Task to complete
Exact reproduction is required for the lines bounded by the one containing "Write the bpy" and the one containing "SC.view_settings.exposure = 0.15", both bounds included. Print them without any pictures.
*** Given records
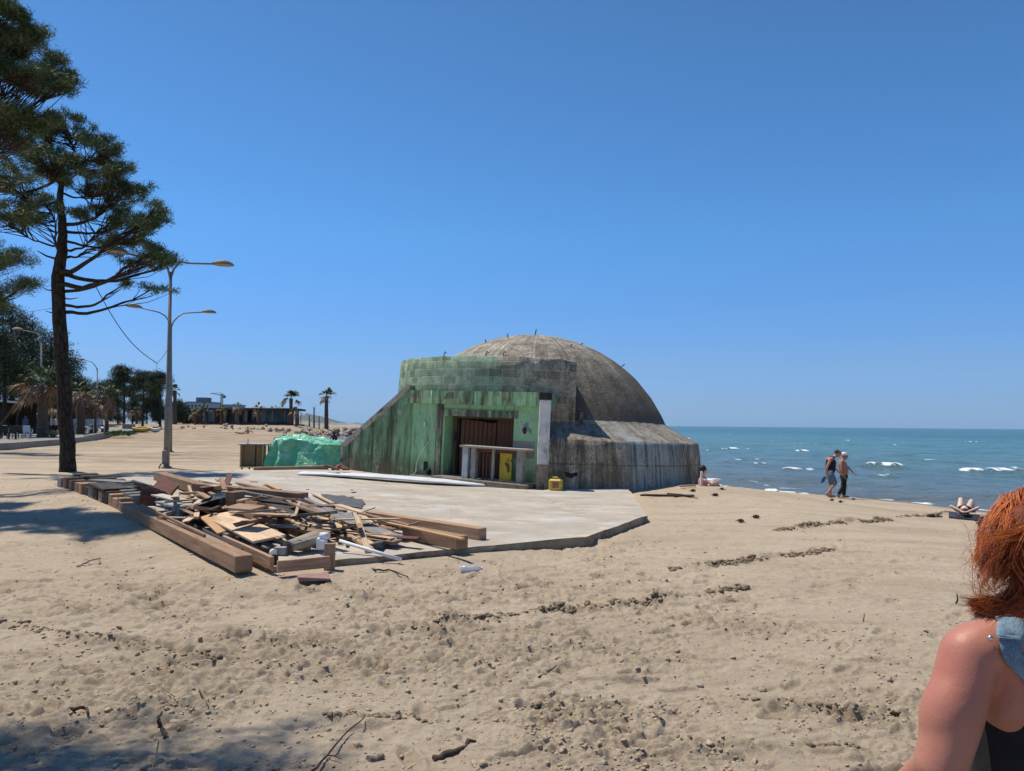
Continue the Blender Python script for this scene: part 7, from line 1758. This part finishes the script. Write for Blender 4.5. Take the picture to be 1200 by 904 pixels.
******
*** Given records
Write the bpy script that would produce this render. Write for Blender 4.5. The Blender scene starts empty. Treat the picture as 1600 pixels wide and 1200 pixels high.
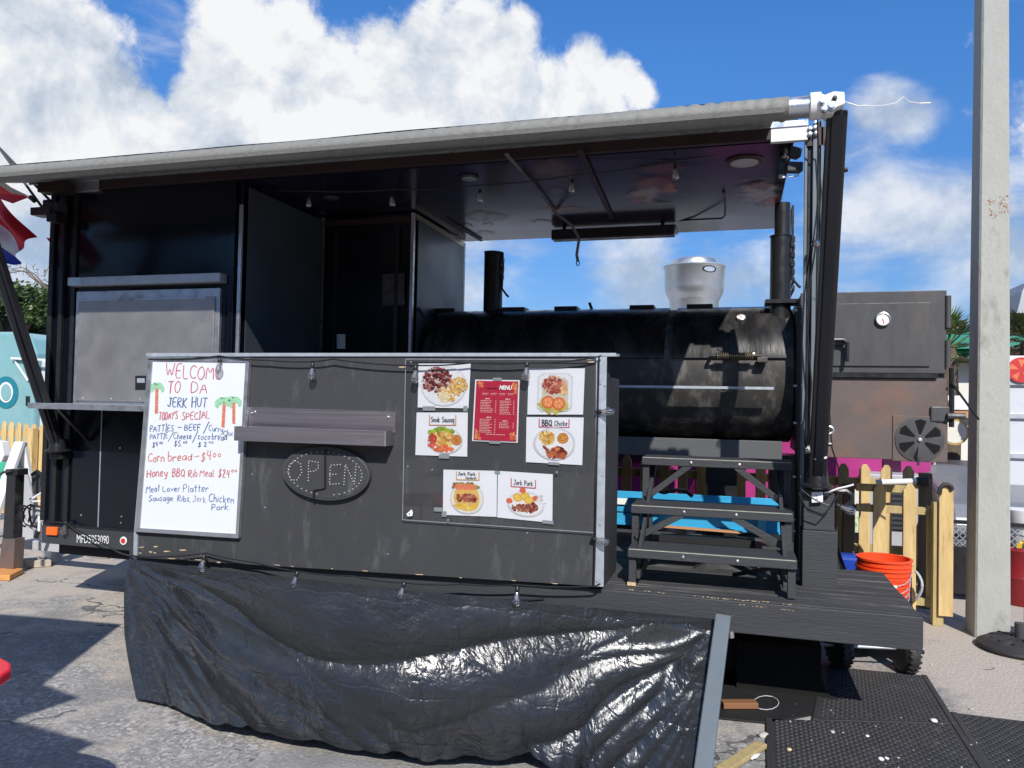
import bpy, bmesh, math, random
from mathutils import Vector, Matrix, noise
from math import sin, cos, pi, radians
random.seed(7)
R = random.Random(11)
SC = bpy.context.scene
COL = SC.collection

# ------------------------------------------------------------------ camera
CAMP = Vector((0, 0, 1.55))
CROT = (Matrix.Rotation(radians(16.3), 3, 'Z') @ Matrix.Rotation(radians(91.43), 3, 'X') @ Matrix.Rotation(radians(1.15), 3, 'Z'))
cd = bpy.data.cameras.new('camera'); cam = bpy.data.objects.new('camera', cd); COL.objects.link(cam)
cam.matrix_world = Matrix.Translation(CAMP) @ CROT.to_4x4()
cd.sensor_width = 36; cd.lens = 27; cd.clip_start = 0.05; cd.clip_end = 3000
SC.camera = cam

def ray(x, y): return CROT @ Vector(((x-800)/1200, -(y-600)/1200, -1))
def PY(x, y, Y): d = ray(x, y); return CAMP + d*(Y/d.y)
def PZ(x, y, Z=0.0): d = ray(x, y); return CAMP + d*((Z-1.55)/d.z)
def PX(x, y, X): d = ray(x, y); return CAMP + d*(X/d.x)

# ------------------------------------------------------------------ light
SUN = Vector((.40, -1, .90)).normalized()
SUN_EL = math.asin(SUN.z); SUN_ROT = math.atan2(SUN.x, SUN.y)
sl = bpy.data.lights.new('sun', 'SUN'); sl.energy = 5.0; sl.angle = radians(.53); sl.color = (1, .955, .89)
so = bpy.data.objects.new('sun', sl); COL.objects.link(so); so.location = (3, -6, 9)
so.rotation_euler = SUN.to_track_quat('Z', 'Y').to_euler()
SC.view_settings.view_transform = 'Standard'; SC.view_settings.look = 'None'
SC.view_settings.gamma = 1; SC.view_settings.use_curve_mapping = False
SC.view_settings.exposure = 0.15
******
Response for this exercise
Write the bpy script that would produce this render. Write for Blender 4.5. The Blender scene starts empty. Treat the picture as 1600 pixels wide and 1200 pixels high.
import bpy, bmesh, math, random
from mathutils import Vector, Matrix, noise
from math import sin, cos, pi, radians
random.seed(7)
R = random.Random(11)
SC = bpy.context.scene
COL = SC.collection

# ------------------------------------------------------------------ camera
CAMP = Vector((0, 0, 1.55))
CROT = (Matrix.Rotation(radians(16.3), 3, 'Z') @ Matrix.Rotation(radians(91.43), 3, 'X') @ Matrix.Rotation(radians(1.15), 3, 'Z'))
cd = bpy.data.cameras.new('camera'); cam = bpy.data.objects.new('camera', cd); COL.objects.link(cam)
cam.matrix_world = Matrix.Translation(CAMP) @ CROT.to_4x4()
cd.sensor_width = 36; cd.lens = 27; cd.clip_start = 0.05; cd.clip_end = 3000
SC.camera = cam

def ray(x, y): return CROT @ Vector(((x-800)/1200, -(y-600)/1200, -1))
def PY(x, y, Y): d = ray(x, y); return CAMP + d*(Y/d.y)
def PZ(x, y, Z=0.0): d = ray(x, y); return CAMP + d*((Z-1.55)/d.z)
def PX(x, y, X): d = ray(x, y); return CAMP + d*(X/d.x)

# ------------------------------------------------------------------ light
SUN = Vector((.40, -1, .90)).normalized()
SUN_EL = math.asin(SUN.z); SUN_ROT = math.atan2(SUN.x, SUN.y)
sl = bpy.data.lights.new('sun', 'SUN'); sl.energy = 5.0; sl.angle = radians(.53); sl.color = (1, .955, .89)
so = bpy.data.objects.new('sun', sl); COL.objects.link(so); so.location = (3, -6, 9)
so.rotation_euler = SUN.to_track_quat('Z', 'Y').to_euler()
SC.view_settings.view_transform = 'Standard'; SC.view_settings.look = 'None'
SC.view_settings.gamma = 1; SC.view_settings.use_curve_mapping = False
SC.view_settings.exposure = 0.15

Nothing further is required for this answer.